思い立って、プロコフィエフの交響曲第5番を聞くことにしました。CDラックに眠っていたものです。iPodに全7曲の交響曲を入れ終わりました。指揮は小澤征爾さんで、演奏はベルリンフィル。グラモフォンの廉価版ボックスCDです。
昨日から少しずつ聴いているのですが、思い起こせばプロコフィエフの交響曲はきちんと向き合って聴いたことがない。1番の「古典交響曲」はジュリーニの指揮小さい頃から何度も聴いていましたが、5番、6番を社会人になりたての頃にそろりと聞いたぐらい。すっかり忘れ去っていますが、確か晦渋な曲である印象でした。そういう意味ではプロコフィエフといえば、私にとってはアルゲリッチとアバドが演奏するピアノ協奏曲第三番だけだったような気がします。不勉強ですが。ともかく、今回iPodにプロコフィエフの全交響曲を入れてみると、あらためて交響曲の世界に身を浸す喜びを感じます。
昨日聞いた第1番ですが、「古典交響曲」ののとおりハイドンらしい小粋な感じの曲。小澤さんの指揮で聴くとフランス音楽のような爽やかさを感じます。改めて聴くと良い曲です。
交響曲5番は今朝から聞き始めました。良いですね。ショスタコーヴィチに似ている気がします。長和音と短和音が混ざり合っています。意外にもフランス音楽の響きが聞こえてきて、フランクの交響曲のような和声が聞こえたりします。これは小澤征爾さんのフランス的な部分が発露しているといえましょうか? 旋律的にはドイツ的な朗々と歌うような旋律美はないのですが、旋律が繰り返し違う色合いで代わる代わる現れる感じです。あるときは深い茶色、あるときは深い紫色。
とはいえ、交響曲第5番の四つの楽章は、二つに分けることができるといえましょうか。第一楽章と第三楽章は重々しく行進する楽章、第二楽章と第四楽章は舞曲的なリズミカルな楽章です。作曲されたのは1944年。第一楽章と第三楽章の威儀ある感じは、戦争中の空気を反映しているのでしょう。

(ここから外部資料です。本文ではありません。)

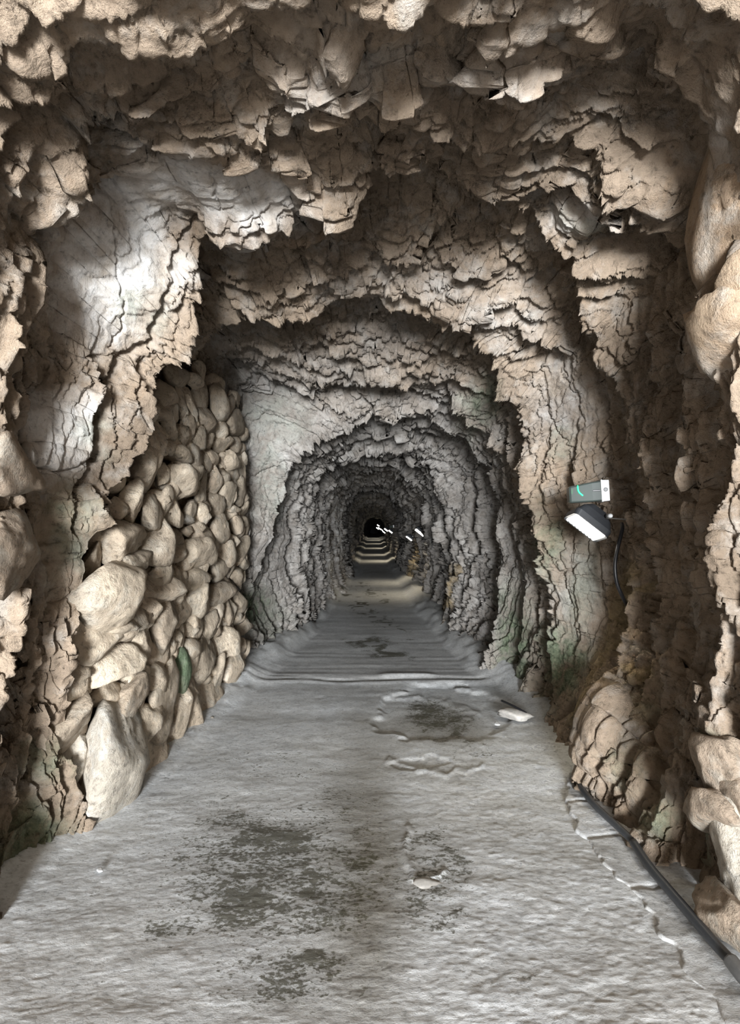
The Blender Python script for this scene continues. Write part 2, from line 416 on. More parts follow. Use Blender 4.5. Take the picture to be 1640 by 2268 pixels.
GREEN = [(150,1200,60,150,.55),(200,960,60,60,.4),(310,680,70,60,.5),(60,1860,110,100,.9),(110,1680,70,80,.6),(545,1340,45,70,.95),(590,1380,40,60,.5),(1150,1450,50,160,.95),(1250,1470,60,120,.95),(1215,1200,40,100,.7),(1290,1320,60,150,.5),
         (1070,900,45,100,.75),(1040,880,30,50,.5),(590,1050,50,120,.4),(620,930,80,60,.35),(1450,1560,40,80,.4),(1420,1720,50,60,.5),(1470,1820,50,60,.7),(1590,1680,50,60,.6),(1620,1900,40,90,.7),(1265,1000,40,50,.5),(1290,480,50,30,.3)]
BUMPS = [(1292,466,80,76,.07),(620,95,75,60,.06),(742,122,48,62,.07),(150,370,60,90,.06),(1362,1640,75,170,.22),(1265,880,80,150,.05),(240,620,150,170,.03),(1320,60,80,40,.08),(1440,1730,40,110,.07),
         (1475,420,60,60,.06),(130,985,95,110,.04),(150,1220,70,130,.03),(900,180,90,60,.06),(1010,130,80,50,.06),(300,210,50,40,.06),(1350,440,30,30,.04),(720,230,60,40,.05),(1140,480,40,50,.05),(275,880,38,80,-.10),(395,690,28,100,-.10),(235,1060,30,60,-.07),(410,590,22,50,-.08)]
# cracks that show as dark lines: width in px, then the line
CRACKS = [
 (9,[(470,500),(432,508),(390,572),(372,650),(335,755),(272,790),(218,870),(214,1000),(172,1075),(165,1180)]),
 (4,[(330,790),(300,850),(285,900)]),(4,[(365,770),(340,840),(325,870)]),(5,[(410,620),(405,700),(385,780)]),
 (5,[(800,120),(840,190),(890,260),(950,330),(1020,420),(1090,520),(1160,600),(1230,680),(1280,740)]),
 (4,[(1010,420),(1090,470),(1160,540),(1215,600),(1260,640)]),
 (5,[(1330,320),(1350,390),(1400,450),(1450,500),(1540,545)]),
 (4,[(1225,400),(1218,450),(1235,500),(1290,538),(1330,510)]),
 (4,[(1060,100),(1150,170),(1240,200),(1330,215),(1440,215)]),
 (4,[(1080,140),(1180,210),(1260,240),(1330,260),(1440,255)]),
 (5,[(1260,640),(1300,760),(1330,830),(1350,920),(1362,1010),(1380,1080)]),
 (3,[(1240,820),(1290,880),(1300,940),(1275,1000),(1240,960),(1200,880),(1170,830)]),
 (5,[(1140,860),(1170,960),(1185,1010),(1190,1100),(1195,1180),(1210,1260),(1220,1340),(1230,1420)]),
 (3,[(1310,1180),(1300,1240),(1250,1260),(1262,1330)]),(3,[(1245,1160),(1252,1240),(1262,1300),(1270,1340)]),
 (6,[(1390,1060),(1420,1160),(1440,1240),(1450,1300),(1430,1400)]),
 (6,[(1440,850),(1450,960),(1470,1080),(1475,1180),(1460,1300),(1455,1400),(1440,1500),(1410,1560)]),
 (6,[(1560,900),(1555,1040),(1565,1180),(1545,1300),(1540,1420),(1520,1500),(1535,1600)]),
 (5,[(1310,700),(1370,790),(1400,860),(1430,900)]),(4,[(1200,700),(1215,760),(1260,830)]),
 (5,[(1110,1520),(1140,1470),(1170,1420)]),(6,[(1222,1540),(1210,1440),(1195,1360),(1180,1300)]),(4,[(1150,1550),(1170,1500),(1185,1440)]),
 (7,[(1420,1850),(1440,1790),(1470,1740),(1480,1690),(1460,1640),(1470,1580)]),(6,[(1360,1780),(1385,1720),(1420,1640),(1425,1560),(1400,1500)]),
 (6,[(1290,1650),(1310,1600),(1350,1540),(1380,1480)]),
 (3,[(90,760),(160,790),(230,790),(300,770),(340,760)]),(3,[(240,450),(255,560),(262,640),(268,720),(240,770)]),(2,[(470,360),(478,420),(490,460)]),(2,[(520,415),(560,405),(620,395),(630,360)]),
 (4,[(40,1030),(120,1045),(180,1030),(215,1010)]),(3,[(90,1390),(110,1340),(160,1310)]),(5,[(60,1380),(70,1480),(80,1560)]),(4,[(60,1950),(80,1880),(110,1820),(120,1740),(100,1640)]),(4,[(20,1850),(40,1780),(50,1700)]),
 (3,[(560,1440),(545,1380),(570,1310),(600,1210),(640,1100)]),(3,[(650,1420),(640,1330),(660,1240),(670,1140)]),(3,[(540,1060),(600,1040),(650,1010)]),(2,[(545,1240),(580,1180),(590,1120)]),
 (3,[(1040,1440),(1030,1330),(1010,1240),(1000,1150),(985,1060)]),(3,[(1075,1420),(1060,1320),(1045,1210),(1030,1110),(1010,1010)]),(4,[(1100,1380),(1085,1260),(1075,1150),(1060,1060)]),
 (3,[(990,1380),(980,1300),(965,1200)]),(3,[(940,1330),(930,1250),(915,1160)]),(3,[(720,1330),(710,1250),(705,1160),(720,1080)]),
 (5,[(555,15),(500,60),(400,115),(330,150)]),(5,[(640,140),(700,170),(770,190),(800,120)]),(5,[(430,260),(500,240),(560,170),(640,150)]),(4,[(385,190),(385,260),(415,310)]),(4,[(280,210),(330,230),(345,190)]),
 (4,[(290,270),(320,320),(350,330)]),(5,[(80,260),(130,200),(160,120),(200,60)]),(4,[(30,200),(60,140),(100,60)]),(4,[(200,240),(230,120),(250,30)]),(4,[(300,100),(330,60),(420,50)]),
]

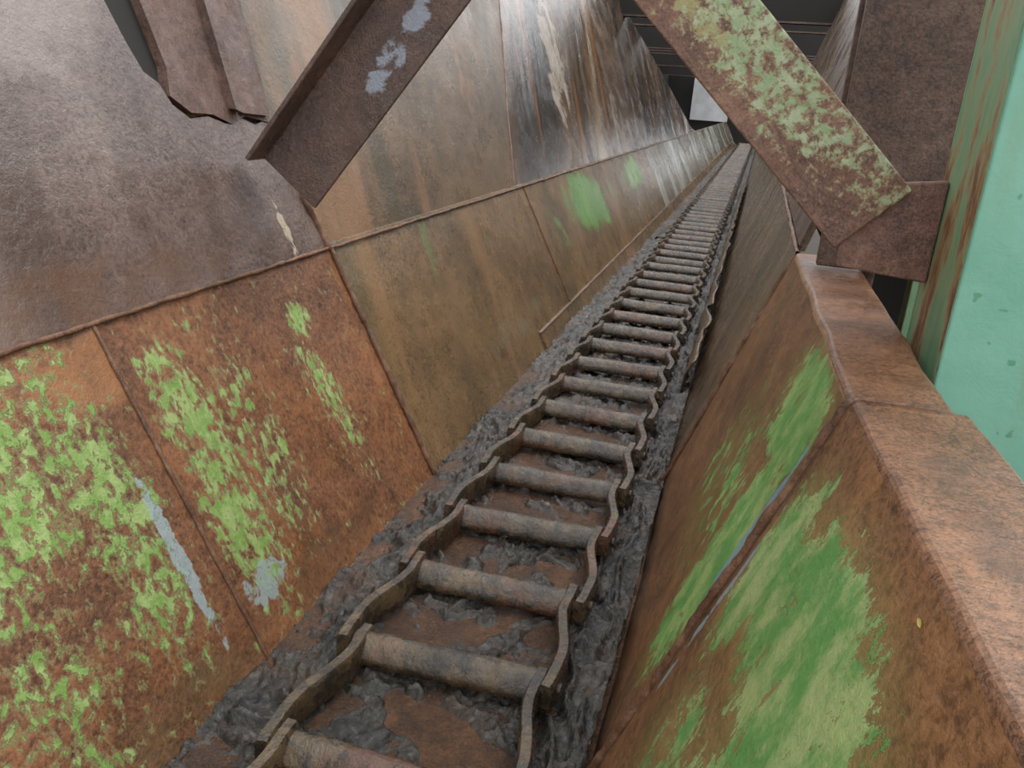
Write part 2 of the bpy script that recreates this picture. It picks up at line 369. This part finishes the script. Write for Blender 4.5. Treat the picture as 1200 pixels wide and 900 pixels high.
# ------------------------------------------------------------ floor + mud
box('floor',(-.93,-2.5,-.09),(-.10,32,-.06),m_floor,None,0)
def rdg(p): return (1-min(1,abs(noise.noise(p))*2.2))
def hgt(x,y):
    p=Vector((x,y,0))
    wv=Vector((noise.noise(p*6),noise.noise(p*6+Vector((9,2,1))),0))*.06
    q0=p+wv
    cell=((y-1.10)/.33)%1.0
    inner=(-.70<x<-.27)
    ed=min(abs(x+.70),abs(x+.27))
    cl=(rdg(q0*11)**3)*.020+(rdg(q0*26+Vector((0,4,0)))**2)*.013+noise.noise(q0*60)*.006
    if inner:
        i=noise.noise(p*4.2+Vector((7,3,0)))+.8*noise.noise(q0*12)+.18*math.cos(cell*2*math.pi)+.20
        if y>3: i+=.1
        k=max(0,min(1,(i+.08)/.3))
        return -.078+k*(.017+cl*.9)
    else:
        q=Vector((q0.x*22,q0.y*6,1.7)); rope=rdg(q)**3*.026
        g=noise.noise(Vector((x*5,y*4.3,5)))
        rt=x>-.3
        wl=max(0,min(1,(-.78-x)/.10)) if not rt else 0
        return -.068+.024*g+(.012 if rt else .010)+cl*(.8 if rt else 1.0)+rope*(1.2 if rt else .5)-.016*wl-max(0,.03-ed)*.6
def mudgrid(name,y0,y1,dy,dx,parent,dz=0):
    x0=-.905;wd=.765
    nx=int(wd/dx);ny=int((y1-y0)/dy);vs=[];fs=[]
    for j in range(ny+1):
        y=y0+dy*j
        for i in range(nx+1):
            x=x0+wd*i/nx;vs.append((x,y,hgt(x,y)+dz*min(1,(y-y0)/2)))
    for j in range(ny):
        for i in range(nx):
            a=j*(nx+1)+i;fs.append((a,a+1,a+nx+2,a+nx+1))
    return mesh_obj(name,vs,fs,m_mud,parent,smooth=True)
MU=empty('wet_mud')
mudgrid('mud_near',.6,3.2,.0055,.0055,MU)
mudgrid('mud_mid',3.2,8,.014,.011,MU)
mudgrid('mud_far',8,31.5,.06,.03,MU,-.012)

# ------------------------------------------------------------ conveyor chain
vs=[];fs=[]
def sweep(pts,prof,axis='y'):
    base=len(vs);n=len(prof)
    for i,p in enumerate(pts):
        t=(pts[min(i+1,len(pts)-1)]-pts[max(i-1,0)]).normalized()
        side=t.cross(Vector((0,0,1))).normalized()
        for a,b in prof: vs.append(tuple(p+side*a+Vector((0,0,b))))
    for i in range(len(pts)-1):
        for k in range(n):
            k2=(k+1)%n;fs.append((base+i*n+k,base+i*n+k2,base+(i+1)*n+k2,base+(i+1)*n+k))
    fs.append(tuple(base+k for k in reversed(range(n))));fs.append(tuple(base+(len(pts)-1)*n+k for k in range(n)))
def sstep(t): t=max(0,min(1,t));return t*t*(3-2*t)
bar=[(-.013,-.038),(.013,-.038),(.015,-.032),(.015,.018),(.010,.027),(-.010,.027),(-.015,.018),(-.015,-.032)]
# flight: rolled steel section, rounded crown with a drooping front lip
rung=[(-.038,-.036),(-.043,-.026),(-.041,-.012),(-.034,-.003),(-.026,.006),(-.016,.015),(-.004,.020),(.010,.020),(.021,.014),(.028,.003),(.030,-.034)]
PI=.33
for n in range(-4,92):
    y=1.10+PI*n; jx=random.uniform(-.004,.004);jz=random.uniform(-.003,.004)
    xl=-.705+jx;xr=-.265+jx
    sk=random.uniform(-.010,.010);base=len(vs);m=len(rung);K=24 if n<8 else 8
    for i in range(K+1):
        x=xl+(xr-xl)*i/K
        wv=.003*noise.noise(Vector((x*11,y*3,0)))
        for j,(a,b) in enumerate(rung):
            er=.0022*noise.noise(Vector((x*35,y*7,j*.9)))
            vs.append((x,y+a+er+sk*(i/K-.5)*2,b+jz+wv+er))
    for i in range(K):
        for k in range(m):
            k2=(k+1)%m;fs.append((base+i*m+k,base+(i+1)*m+k,base+(i+1)*m+k2,base+i*m+k2))
    for sgn,xc in ((-1,xl),(1,xr)):
        pts=[]
        for i in range(23):
            t=-.14+1.22*i/22
            off=.018-.030*sstep((t-.18)/.65)+.004*math.sin(min(max(t,0),1)*6.28)
            off-=.005*sstep((-.04-t)/.10)
            off+=.0012*noise.noise(Vector((t*9,y*5,sgn)))
            pts.append(Vector((xc+sgn*off,y+PI*t,jz+.006*(1-t)+.0015*noise.noise(Vector((t*8,y*3,sgn*2))))))
        sweep(pts,bar)
        b0=len(vs)
        for xx in (xc,xc+sgn*.040):
            for k in range(10):
                a=2*math.pi*k/10;vs.append((xx,y+.013*math.cos(a),jz-.004+.013*math.sin(a)))
        for k in range(10):
            k2=(k+1)%10;fs.append((b0+k,b0+k2,b0+10+k2,b0+10+k))
        fs.append(tuple(b0+10+k for k in range(10)))
ch=mesh_obj('conveyor_chain',vs,fs,m_chain)
bm=bmesh.new();bm.from_mesh(ch.data);bmesh.ops.recalc_face_normals(bm,faces=bm.faces)
for f in bm.faces: f.smooth=True
for e in bm.edges:
    if len(e.link_faces)==2 and e.calc_face_angle(0)>math.radians(42): e.smooth=False
bm.to_mesh(ch.data);bm.free()

# ------------------------------------------------------------ brace beams
def angle(name,a,b,width_dir,w,leg,th,mat,y,legsign,endcut=0):
    ax=Vector((a[0],0,a[1]));bx=Vector((b[0],0,b[1]));wd=Vector((width_dir[0],0,width_dir[1]));L=(bx-ax).length
    d=(bx-ax).normalized()
    g=1 if legsign>0 else -1
    prof=[(0,0),(w,0),(w,g*th),(th,g*th),(th,g*leg),(0,g*leg)]
    v=[];uv=[];K=30
    for i in range(K+1):
        for (p,q) in prof:
            st=ax+wd*p+d*(endcut*p)
            pos=st.lerp(bx+wd*p,i/K);v.append((pos.x,y+q,pos.z));uv.append((L*i/K,p+abs(q)))
    n=len(prof);f=[]
    for i in range(K):
        for k in range(n):
            k2=(k+1)%n;f.append((i*n+k,i*n+k2,(i+1)*n+k2,(i+1)*n+k))
    f.append(tuple(range(n)));f.append(tuple(K*n+k for k in reversed(range(n))))
    o=mesh_obj(name,v,f,mat,None,uvf=lambda co,i:(uv[i][0],uv[i][1]))
    bm=bmesh.new();bm.from_mesh(o.data);bmesh.ops.recalc_face_normals(bm,faces=bm.faces);bm.to_mesh(o.data);bm.free()
    m=o.modifiers.new('b','BEVEL');m.width=.004;m.segments=2;m.limit_method='ANGLE'
    return o
w1=(.785,-.62)
a1=(-1.38,.975);b1=(a1[0]+.62*1.2,a1[1]+.785*1.2)
angle('brace_beam',a1,b1,w1,.215,.10,.014,m_beam1,2.17,-1)
d2=Vector((-.72,.69)).normalized();w2=(.69,.72)
a2=(.1795,.937);b2=(a2[0]+d2.x*1.15,a2[1]+d2.y*1.15)
angle('brace_beam',a2,b2,w2,.18,.075,.012,m_beam2,1.82,1)
def quadplate(name,pts,y,th,mat,parent=None):
    n=len(pts);v=[(x,y,z) for x,z in pts]+[(x,y+th,z) for x,z in pts]
    f=[tuple(range(n)),tuple(reversed(range(n,2*n)))]+[((i+1)%n,i,n+i,n+(i+1)%n) for i in range(n)]
    o=mesh_obj(name,v,f,mat,parent)
    bm=bmesh.new();bm.from_mesh(o.data);bmesh.ops.recalc_face_normals(bm,faces=bm.faces);bm.to_mesh(o.data);bm.free()
    m=o.modifiers.new('b','BEVEL');m.width=.004;m.segments=2;return o
quadplate('gusset_plate',[(.184,1.066),(.370,1.090),(.3705,.884),(.190,.900)],1.838,.03,m_gus)
COLM=empty('steel_column')
box('column_plate',(.20,2.42,.80),(.50,2.45,2.8),m_col,COLM)
box('column_web',(.34,2.45,-1.9),(.36,2.62,2.8),m_col,COLM)
box('column_rear_flange',(.20,2.62,.9),(.50,2.65,2.8),m_col,COLM)
PO=empty('steel_post')
box('teal_face',(.372,1.58,-1.9),(.70,1.595,2.8),m_teal,PO)
box('green_flange',(.372,1.597,-1.9),(.386,1.90,2.8),m_gfl,PO)
box('rear_face',(.372,1.902,-1.9),(.70,1.917,2.8),m_gfl,PO)
# ------------------------------------------------------------ outside structure
OS=empty('support_frame')
box('rail',(.55,2.0,.30),(.62,8,.40),m_dark,OS)
box('rail_low',(.75,2.0,-.1),(.85,8,.05),m_dark,OS)
box('strut',(.60,3.2,-1.9),(.72,3.3,.8),m_gfl,OS)
box('strut_2',(.5,4.2,-1.9),(.6,4.3,.8),m_dark,OS)
box('sky_screen',(1.5,3,-1.9),(1.56,14,1.3),m_dark,OS)  # added dark sheet, keeps bright sky out of the side opening
box('ground',(-30,-20,-1.95),(30,60,-1.9),m_ground,None,0)
CE=empty('overhead_frame')
yy=11.6;i=0
while yy<36:
    z0=2.22+.10*math.sin(i*2.1)
    box('cross_beam_%d'%i,(-4,yy,z0),(1.0+.03*yy,yy+.10,2.75),m_dark,CE,0)
    box('cross_beam_flange_%d'%i,(-4,yy-.05,z0),(1.0+.03*yy,yy+.15,z0+.02),m_col,CE,0)
    yy+=2.4+.3*(i%2);i+=1
box('long_beam',(-.6,11.7,2.1),(-.45,34,2.4),m_dark,CE,0)
WB=empty('wall_back')
box('back_right',(-1.5,36,-1.9),(2.3,36.1,3.4),m_dark,WB,0)
box('back_left',(-6,36,-1.9),(-2.9,36.1,3.4),m_dark,WB,0)
box('back_low',(-2.9,36,-1.9),(-1.5,36.1,.7),m_dark,WB,0)
box('back_top',(-2.9,36,2.1),(-1.5,36.1,3.4),m_dark,WB,0)
box('back_pale_sheet',(-2.95,35.9,.6),(-1.45,35.98,2.2),m_pale,WB,0)
box('left_sky_screen',(-4.1,9,-1.9),(-4,36,3.2),m_dark,WB,0)  # added dark sheet so the opening past the left wall stays dark
# ------------------------------------------------------------ camera
X=Vector((3750,608,-960)).normalized();Y=Vector((298,-322,960)).normalized();Z=X.cross(Y)
cam=D.cameras.new('camera');co=D.objects.new('camera',cam);link(co)
cam.sensor_width=36;cam.lens=28.8;cam.clip_start=.02;cam.clip_end=200
r=Vector((X.x,Y.x,Z.x));u=-Vector((X.y,Y.y,Z.y));b=-Vector((X.z,Y.z,Z.z))
co.matrix_world=Matrix(((r.x,u.x,b.x,0),(r.y,u.y,b.y,0),(r.z,u.z,b.z,1.2),(0,0,0,1)))
C.scene.camera=co
# ------------------------------------------------------------ light
w=D.worlds.new('overcast');C.scene.world=w;w.use_nodes=True
bg=w.node_tree.nodes['Background'];bg.inputs[0].default_value=(.95,.97,1,1);bg.inputs[1].default_value=1.85
s=D.lights.new('sun','SUN');s.energy=1.6;s.angle=math.radians(26);s.color=(1,.98,.95)
so=D.objects.new('sun',s);link(so);so.rotation_euler=(math.radians(-18),math.radians(22),0)
C.scene.view_settings.view_transform='Standard'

すこしカミングアウトしますと、このCDを買った当初、そうですね、もう7年ぐらいまえになるでしょうか、そのときに一度聴いたときに、全く受け入れることができなかったのです。どうしてかは分からなくて、それがもしかしたら小澤さんの指揮だからなのか、と勘違いしていたようなのです。小澤さんの指揮に対する苦手意識はこの頃からあったのかもしれません。もちろん、今回聞き直してみて、そうした苦手意識を払拭することができたのですが。